DATA EXCERPT –

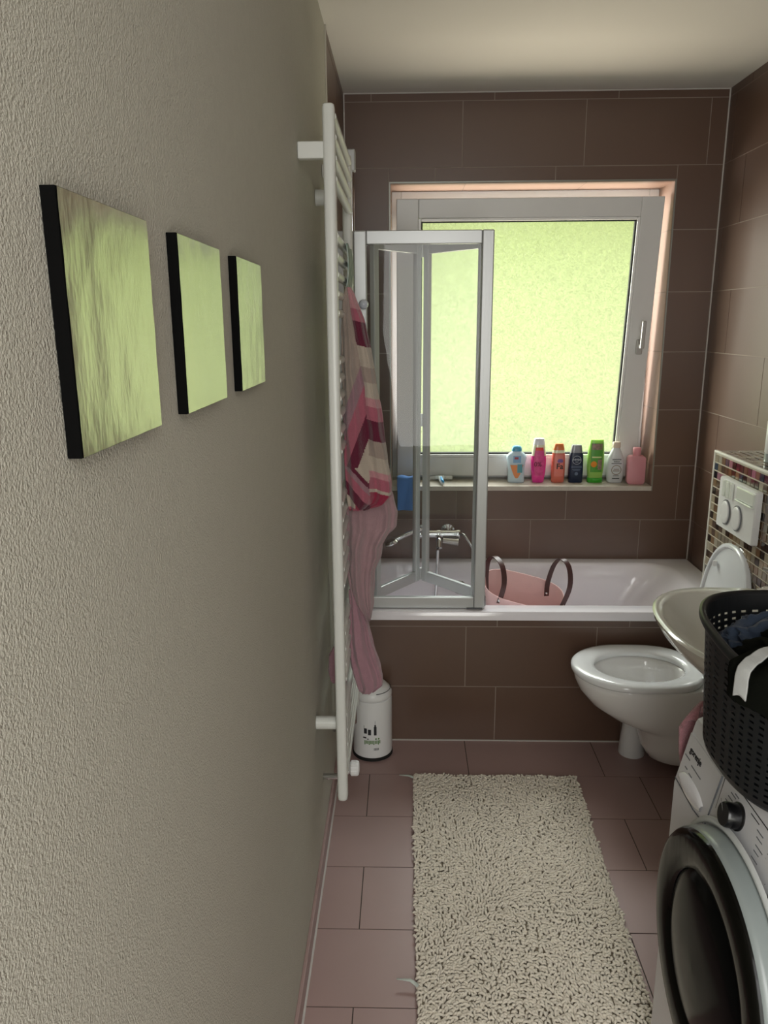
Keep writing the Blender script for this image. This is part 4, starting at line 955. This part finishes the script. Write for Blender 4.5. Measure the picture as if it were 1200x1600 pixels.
bm = bmesh.new(); tube(bm, spline([(.085, 3.585, NZ0+.012), (.13, 3.59, NZ0+.010), (.19, 3.588, NZ0+.012), (.225, 3.58, NZ0+.014)], 14), [.006+.0025*math.sin(PI*i/14)+.003*(i/14) for i in range(15)], 12); obj('handle', bm, WHITE, tb, smooth=True)

# ------------------------------------------------------------------ rug
rg = thing('bath_rug', 'beige shaggy bath rug lying on the brown floor tiles', 'rug', (.32, 2.0, 0))
cor = [Vector((.030, 1.47, 0)), Vector((.604, 1.483, 0)), Vector((.630, 2.514, 0)), Vector((.030, 2.516, 0))]
def rp(u, v): return (cor[0]*(1-u)+cor[1]*u)*(1-v)+(cor[3]*(1-u)+cor[2]*u)*v
bm = bmesh.new(); q = [rp(*a) for a in ((.005, .003), (.995, .003), (.995, .997), (.005, .997))]
loft(bm, [[Vector((p.x, p.y, z)) for p in q] for z in (.0005, .008)])
RUGM = mat('rug_backing', '#8d8370', .95, var=.2)
obj('backing', bm, RUGM, rg)
rs = np.random.RandomState(5); nu_, nv_ = 68, 118; N = nu_*nv_
U, Vv = np.meshgrid((np.arange(nu_)+.5)/nu_, (np.arange(nv_)+.5)/nv_, indexing='ij'); U = U.ravel()+rs.uniform(-.3, .3, N)/nu_; Vv = Vv.ravel()+rs.uniform(-.3, .3, N)/nv_
c = [np.array(k) for k in cor]
base = ((c[0][None]*(1-U[:, None])+c[1][None]*U[:, None])*(1-Vv[:, None])+(c[3][None]*(1-U[:, None])+c[2][None]*U[:, None])*Vv[:, None]); base[:, 2] = .006
ang = rs.uniform(0, 2*PI, N); mean = 2.2*np.sin(base[:, 0]*9+1)+2*np.sin(base[:, 1]*7); ang = mean+rs.normal(0, .8, N)
ln = rs.uniform(.010, .017, N); hh = rs.uniform(.006, .0115, N); K = 5; S = 5; rad = .0033
dirv = np.stack([np.cos(ang), np.sin(ang), 0*ang], 1); side = np.stack([-np.sin(ang), np.cos(ang), 0*ang], 1)
verts = np.zeros((N, K, S, 3))
for k in range(K):
    t = k/(K-1); ctr = base+dirv*(ln*(t-.25))[:, None]; ctr[:, 2] += hh*math.sin(min(1, .15+t*.95)*PI*.72)
    r_ = rad*(.75, 1.05, 1.1, 1.0, .45)[k]
    for s in range(S):
        a = 2*PI*s/S; verts[:, k, s] = ctr+side*(r_*math.cos(a))
        verts[:, k, s, 2] += r_*math.sin(a)
        verts[:, k, s] += dirv*(-r_*math.sin(a)*(.6 if k < 2 else -.3))
verts[..., 2] = np.maximum(verts[..., 2], .002)
fl = []
for k in range(K-1):
    for s in range(S): fl.append((k*S+s, k*S+(s+1) % S, (k+1)*S+(s+1) % S, (k+1)*S+s))
fl = np.array(fl); F = (fl[None]+(np.arange(N)*K*S)[:, None, None]).reshape(-1, 4)
me = bpy.data.meshes.new('pile'); me.vertices.add(N*K*S); me.vertices.foreach_set('co', (verts.reshape(-1, 3)-np.array([.32, 2.0, 0])).ravel())
me.loops.add(F.size); me.loops.foreach_set('vertex_index', F.ravel()); me.polygons.add(len(F)); me.polygons.foreach_set('loop_start', np.arange(0, F.size, 4)); me.update(calc_edges=True); me.validate()
me.shade_smooth(); me.materials.append(mat('rug_pile', '#e6ddcd', .9, var=.2, vscale=90, sheen=.3))
po_ = bpy.data.objects.new('pile', me); COL.objects.link(po_); po_.parent = rg; po_['kind'] = 'stuff'
TAG = mat('rug_tag', '#b9c0b8', .7)
for y_, lz in ((1.585, .022), (2.50, .012)):
    bm = bmesh.new(); path = [(.034, y_, .01), (.015, y_+.01, lz), (-.02, y_+.012, lz*1.1)]
    tube(bm, path, [.006, .005, .002], 8); bmesh.ops.scale(bm, vec=(1, 1, .5), space=Matrix.Translation((0, 0, -lz*.8)), verts=bm.verts); obj('tag_loop', bm, TAG, rg, smooth=True)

GIVEN PROBLEM –
Write the material out again exactly as it appears, dropping the pictures.

ANSWER TO THE EXERCISE –
Keep writing the Blender script for this image. This is part 4, starting at line 955. This part finishes the script. Write for Blender 4.5. Measure the picture as if it were 1200x1600 pixels.
bm = bmesh.new(); tube(bm, spline([(.085, 3.585, NZ0+.012), (.13, 3.59, NZ0+.010), (.19, 3.588, NZ0+.012), (.225, 3.58, NZ0+.014)], 14), [.006+.0025*math.sin(PI*i/14)+.003*(i/14) for i in range(15)], 12); obj('handle', bm, WHITE, tb, smooth=True)

# ------------------------------------------------------------------ rug
rg = thing('bath_rug', 'beige shaggy bath rug lying on the brown floor tiles', 'rug', (.32, 2.0, 0))
cor = [Vector((.030, 1.47, 0)), Vector((.604, 1.483, 0)), Vector((.630, 2.514, 0)), Vector((.030, 2.516, 0))]
def rp(u, v): return (cor[0]*(1-u)+cor[1]*u)*(1-v)+(cor[3]*(1-u)+cor[2]*u)*v
bm = bmesh.new(); q = [rp(*a) for a in ((.005, .003), (.995, .003), (.995, .997), (.005, .997))]
loft(bm, [[Vector((p.x, p.y, z)) for p in q] for z in (.0005, .008)])
RUGM = mat('rug_backing', '#8d8370', .95, var=.2)
obj('backing', bm, RUGM, rg)
rs = np.random.RandomState(5); nu_, nv_ = 68, 118; N = nu_*nv_
U, Vv = np.meshgrid((np.arange(nu_)+.5)/nu_, (np.arange(nv_)+.5)/nv_, indexing='ij'); U = U.ravel()+rs.uniform(-.3, .3, N)/nu_; Vv = Vv.ravel()+rs.uniform(-.3, .3, N)/nv_
c = [np.array(k) for k in cor]
base = ((c[0][None]*(1-U[:, None])+c[1][None]*U[:, None])*(1-Vv[:, None])+(c[3][None]*(1-U[:, None])+c[2][None]*U[:, None])*Vv[:, None]); base[:, 2] = .006
ang = rs.uniform(0, 2*PI, N); mean = 2.2*np.sin(base[:, 0]*9+1)+2*np.sin(base[:, 1]*7); ang = mean+rs.normal(0, .8, N)
ln = rs.uniform(.010, .017, N); hh = rs.uniform(.006, .0115, N); K = 5; S = 5; rad = .0033
dirv = np.stack([np.cos(ang), np.sin(ang), 0*ang], 1); side = np.stack([-np.sin(ang), np.cos(ang), 0*ang], 1)
verts = np.zeros((N, K, S, 3))
for k in range(K):
    t = k/(K-1); ctr = base+dirv*(ln*(t-.25))[:, None]; ctr[:, 2] += hh*math.sin(min(1, .15+t*.95)*PI*.72)
    r_ = rad*(.75, 1.05, 1.1, 1.0, .45)[k]
    for s in range(S):
        a = 2*PI*s/S; verts[:, k, s] = ctr+side*(r_*math.cos(a))
        verts[:, k, s, 2] += r_*math.sin(a)
        verts[:, k, s] += dirv*(-r_*math.sin(a)*(.6 if k < 2 else -.3))
verts[..., 2] = np.maximum(verts[..., 2], .002)
fl = []
for k in range(K-1):
    for s in range(S): fl.append((k*S+s, k*S+(s+1) % S, (k+1)*S+(s+1) % S, (k+1)*S+s))
fl = np.array(fl); F = (fl[None]+(np.arange(N)*K*S)[:, None, None]).reshape(-1, 4)
me = bpy.data.meshes.new('pile'); me.vertices.add(N*K*S); me.vertices.foreach_set('co', (verts.reshape(-1, 3)-np.array([.32, 2.0, 0])).ravel())
me.loops.add(F.size); me.loops.foreach_set('vertex_index', F.ravel()); me.polygons.add(len(F)); me.polygons.foreach_set('loop_start', np.arange(0, F.size, 4)); me.update(calc_edges=True); me.validate()
me.shade_smooth(); me.materials.append(mat('rug_pile', '#e6ddcd', .9, var=.2, vscale=90, sheen=.3))
po_ = bpy.data.objects.new('pile', me); COL.objects.link(po_); po_.parent = rg; po_['kind'] = 'stuff'
TAG = mat('rug_tag', '#b9c0b8', .7)
for y_, lz in ((1.585, .022), (2.50, .012)):
    bm = bmesh.new(); path = [(.034, y_, .01), (.015, y_+.01, lz), (-.02, y_+.012, lz*1.1)]
    tube(bm, path, [.006, .005, .002], 8); bmesh.ops.scale(bm, vec=(1, 1, .5), space=Matrix.Translation((0, 0, -lz*.8)), verts=bm.verts); obj('tag_loop', bm, TAG, rg, smooth=True)